Be The One Who Goes First

Be The One Who Goes First. Most relationship problems are not communication problems. They are initiation problems. Most relationship problems are not communication problems. They are initiation problems.

I have been thinking about this for a long time, because I see it everywhere. In friendships that quietly fade. In professional relationships that should have been gold mines and instead became silence. In families where everyone is waiting for someone else to make the first move. In businesses where the salesperson and the client have not spoken in eight months and both assume the other one stopped caring.

We dress up the waiting in nice language. We call it patience. We call it boundaries. We call it not wanting to seem desperate. We tell ourselves they have not reached out, so clearly they are not interested. We protect our ego and call it self-respect.

But here is what I have learned in twenty-three years of building a business on relationships. The person who goes first almost always wins. Not in some manipulative, race-to-the-top way. They win because they are the one keeping the connection alive while everyone else is busy interpreting silence.

Going first is not about who cares more. It is about who is willing to act on the caring they already feel.

Let me tell you what I notice about people who reach out first. They get more opportunities. They have deeper friendships. Their teams are more loyal. Their clients refer them more often. Their kids call them more often. It is not because they are luckier or more charismatic. It is because they have made themselves the kind of person who closes gaps instead of waiting for someone else to do it.

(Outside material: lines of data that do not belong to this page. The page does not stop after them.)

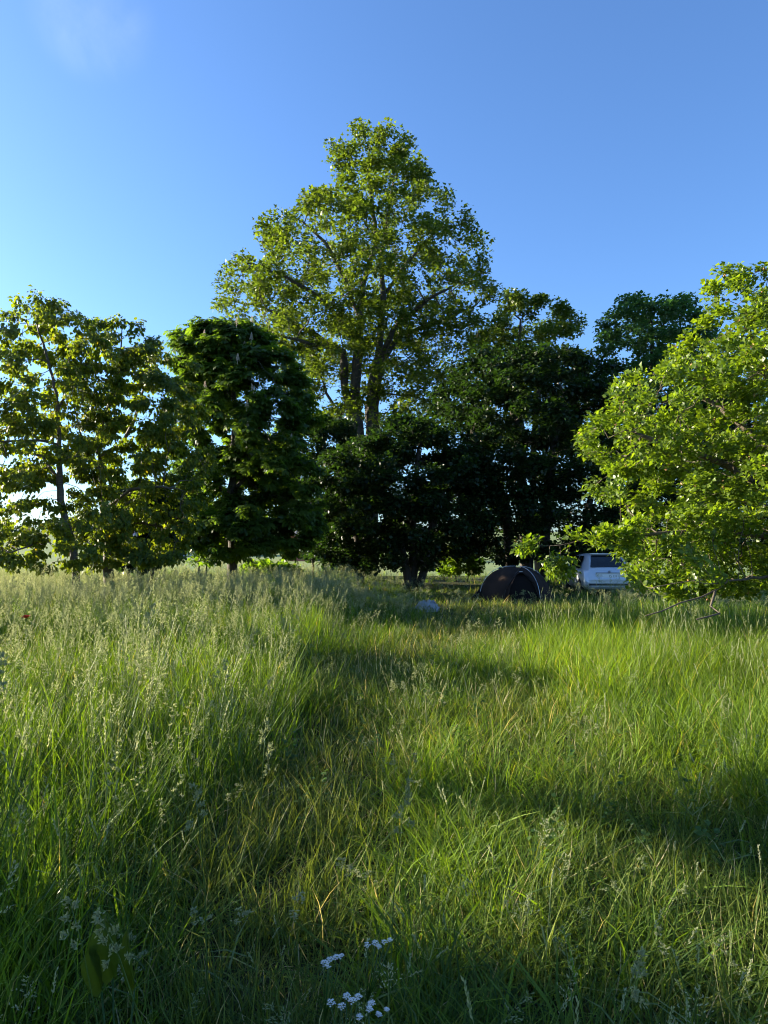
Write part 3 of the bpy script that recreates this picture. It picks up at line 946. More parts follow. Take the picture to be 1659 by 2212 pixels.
def stalks(rng, n, spread, hmin, hmax, kind, scale=1.0, r=.0016):
    """flowering stalks: verts, tris, tint, material index"""
    V, Fc, T, Mi = [], [], [], []

    def put(vs, fs, t, m):
        b = len(V)
        V.extend(vs); Fc.extend([tuple(i + b for i in f) for f in fs]); T.extend([t] * len(vs)); Mi.extend([m] * len(fs))
    for i in range(n):
        a = rng.uniform(0, 2 * np.pi); q = spread * rng.random() ** .6
        base = np.array([q * math.cos(a), q * math.sin(a), 0.0])
        H = rng.uniform(hmin, hmax)
        d = rng.uniform(0, 2 * np.pi); lean = abs(rng.normal(0, .13)); cv = rng.uniform(.05, .35)
        pts = [base]
        seg = 6
        for k in range(seg):
            ang = lean + cv * (k / seg) ** 2
            pts.append(pts[-1] + np.array([math.cos(d) * math.sin(ang), math.sin(d) * math.sin(ang), math.cos(ang)]) * H / seg)
        pts = np.array(pts)
        tt = float(np.clip(rng.normal(.45, .25), 0, 1))
        rr = r * scale
        vs, fs = [], []
        for k, p in enumerate(pts):
            w = rr * (1 - .5 * k / seg)
            for j in range(3):
                vs.append(p + np.array([math.cos(j * 2.094), math.sin(j * 2.094), 0]) * w)
        for k in range(seg):
            for j in range(3):
                j2 = (j + 1) % 3
                fs += [(k * 3 + j, k * 3 + j2, k * 3 + 3 + j2), (k * 3 + j, k * 3 + 3 + j2, k * 3 + 3 + j)]
        put(vs, fs, tt, 0)
        # a stem leaf or two
        for _ in range(2):
            k = rng.integers(1, 4); c = pts[k]; az_ = rng.uniform(0, 6.28); L = rng.uniform(.12, .25)
            o = np.array([math.cos(az_), math.sin(az_), 0]); sd = np.array([-o[1], o[0], 0]) * .003 * scale
            m = c + o * L * .45 + np.array([0, 0, L * .5]); e = c + o * L * .95 + np.array([0, 0, L * .45])
            put([c - sd, c + sd, m + sd, m - sd, e], [(0, 1, 2), (0, 2, 3), (3, 2, 4)], tt, 0)
        ax = pts[-1] - pts[-2]; ax = ax / np.linalg.norm(ax)
        st = float(np.clip(rng.normal(.5, .25), 0, 1))
        if kind == 'cocksfoot':
            hl = rng.uniform(.09, .15)
            ncl = rng.integers(5, 9)
            for c_ in range(ncl):
                u = c_ / (ncl - 1)
                o = rng.normal(0, 1, 3); o -= ax * (o @ ax); o /= np.linalg.norm(o)
                cl = pts[-1] - ax * hl * (1 - u) + o * (.030 * (1 - u) + .004) * rng.uniform(.5, 1.2) * scale
                for _ in range(9):
                    dd = ax * .8 + o * .5 + rng.normal(0, .55, 3)
                    v_, f_ = diamond(cl + rng.normal(0, .005, 3) * scale, dd, .017 * scale, .0035 * scale, rng)
                    put(v_, f_, float(np.clip(st + rng.normal(0, .12), 0, 1)), 1)
        elif kind == 'panicle':
            hl = rng.uniform(.13, .2)
            for b_ in range(11):
                u = b_ / 10
                o = rng.normal(0, 1, 3); o -= ax * (o @ ax); o /= np.linalg.norm(o)
                L = .065 * (1 - u * .75) * rng.uniform(.7, 1.2) * scale
                c0 = pts[-1] - ax * hl * (1 - u)
                for j in range(5):
                    c = c0 + (o * .8 + ax * .55) * L * (j + 1) / 5
                    v_, f_ = diamond(c, ax + o * .5 + rng.normal(0, .5, 3), .013 * scale, .0024 * scale, rng)
                    put(v_, f_[:2] if j % 2 else f_, float(np.clip(st + rng.normal(0, .12), 0, 1)), 1)
        else:   # narrow spike
            hl = rng.uniform(.07, .12)
            for b_ in range(26):
                u = b_ / 25
                o = rng.normal(0, 1, 3); o -= ax * (o @ ax); o /= np.linalg.norm(o)
                v_, f_ = diamond(pts[-1] - ax * hl * (1 - u), ax + o * .35, .016 * scale, .0025 * scale, rng)
                put(v_, f_[:2], float(np.clip(st + rng.normal(0, .1), 0, 1)), 1)
    return np.array(V), np.array(Fc), np.array(T), np.array(Mi)


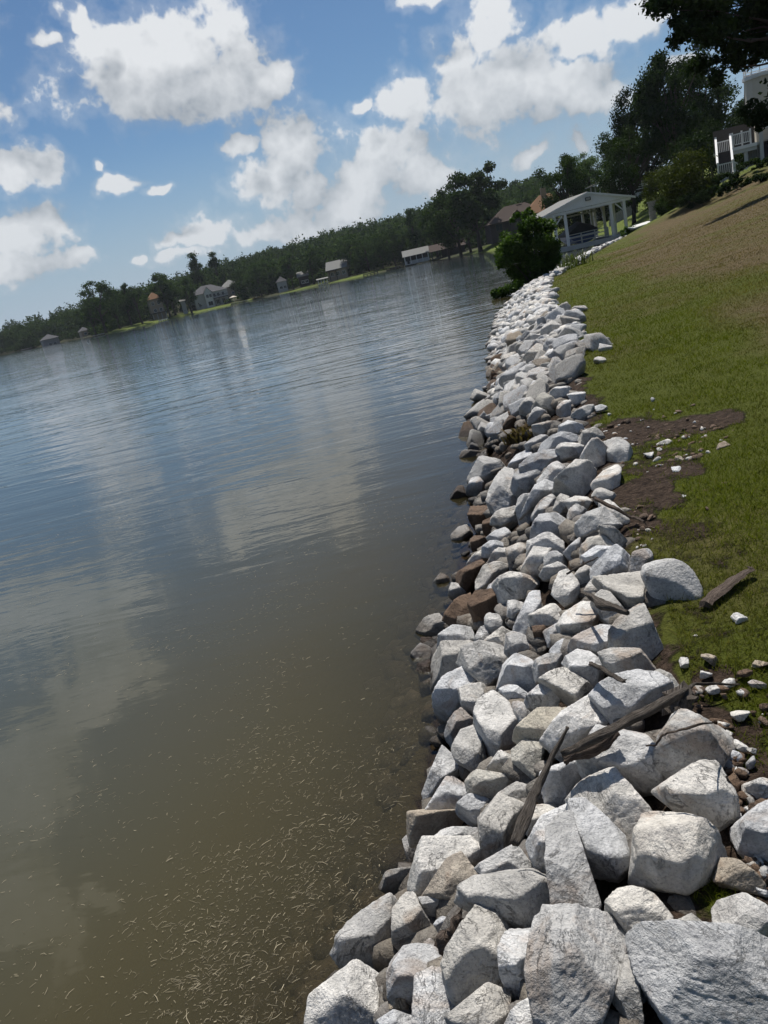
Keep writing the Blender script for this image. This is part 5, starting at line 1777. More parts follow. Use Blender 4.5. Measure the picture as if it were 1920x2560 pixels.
def reeds(name, label, px, py, D_, n, hgt, spread, seed, base=None, mat=None):
    b = base or gpt(px, py, D_)
    rgb = np.random.default_rng(seed)
    V, Fq, t = [], [], []
    for i in range(n):
        a = rgb.uniform(0, 6.28)
        x, y = rgb.normal(size=2) * spread
        h_ = hgt * rgb.uniform(0.5, 1.15)
        ln = rgb.uniform(0.15, 0.75) * h_
        w = 0.014 * rgb.uniform(0.7, 1.6) * (1 + D_ / 60)
        dx, dy = math.cos(a), math.sin(a)
        k = len(V)
        for q, (f, ww) in enumerate(((0, 1), (0.5, 0.9), (0.85, 0.55), (1, 0.05))):
            bx, by, bz = x + dx * ln * f ** 2, y + dy * ln * f ** 2, h_ * (f - 0.22 * f ** 3)
            V += [(bx - dy * w * ww, by + dx * w * ww, bz), (bx + dy * w * ww, by - dx * w * ww, bz)]
        for q in range(3):
            Fq.append((k + 2 * q, k + 2 * q + 1, k + 2 * q + 3, k + 2 * q + 2))
        t += [rgb.random()] * 8
    me = mesh_np(name, np.array(V), np.array(Fq))
    fattr(me, 'tint', t)
    return tag(link(name, me, mat or M_reed, None, b), label, 'grass tuft' if mat else 'reeds')


reeds('reed_clump', 'clump of tall reeds at the rocks between bush and boathouse', 1437, 655, 41, 110, 0.95, 0.35, 201)
reeds('reed_clump', 'low weeds beside the white rocks left of the reed clump', 1412, 668, 39, 50, 0.55, 0.25, 202)
reeds('broad_leaf_plant', 'yellow green plant with long leaves beside the stone pillar', 1655, 530, 68, 26, 1.5, 0.12, 203)
reeds('grass_tuft', 'dry grass tuft growing between rocks at the middle of the bank', 1310, 1095, 9, 160, 0.20, 0.07, 204, tuple(onz(1310, 1105, 0.35)), M_drytuft)

# ------------------------------------------------------------------ buildings
M_white = mat_plain('white_paint', (0.62, 0.62, 0.605), 0.6, 0.14, 2.2, 0.3)
M_whitew = mat_plain('weathered_white', (0.42, 0.42, 0.40), 0.7, 0.12, 2.0, 0.3)
M_greyroof = mat_plain('grey_shingle', (0.10, 0.10, 0.105), 0.95, 0.25, 4.0, 0.05, 0.02, (1, 1, 4))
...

And the people who refuse to go first? They wait. They wonder. They watch good relationships slowly die from neglect and then tell themselves it was never that deep to begin with.

I want you to do something this week. Think about three people. Not the easy ones. Not the people you talk to every day. Think about three people you have been quietly missing. Maybe it is a former colleague you respected. Maybe it is a friend who moved away. Maybe it is a client you used to love working with. Maybe it is a family member you have been at a stalemate with for so long you cannot remember who started it.

Now reach out to one of them. Today. Before this email gets buried in your inbox.

The message does not have to be a masterpiece. It can be five sentences. “Hey, you crossed my mind today. I was remembering [specific thing]. I hope you are doing well.”

That is it. That is the whole thing.

I cannot tell you how many times I have heard “I was just thinking about you” land in someone’s life right when they needed it most. We assume our message will be a bother. It is almost always a gift.

Researchers at the University of Pittsburgh ran a series of studies with nearly six thousand people, published in a paper called “The Surprise of Reaching Out: Appreciated More than We Think.” They looked at what happens when someone reaches out just to say hello or check in. What they found is that we consistently underestimate how much the other person appreciates hearing from us. Not by a little. By a lot. And here is the part that gets me. The more out of the blue the message was, the more it meant to the person on the receiving end. The surprise was part of the gift. So the very thing that makes you hesitate, the fact that you have not talked in forever, is the thing that makes your message land harder.

The relationships you want are not going to build themselves. The opportunities that will change your life are not sitting in your inbox. They are sitting one outreach away. One brave, slightly uncomfortable, totally worth it outreach away.

Go first. The people on the other side are waiting for you, even if they will never admit it.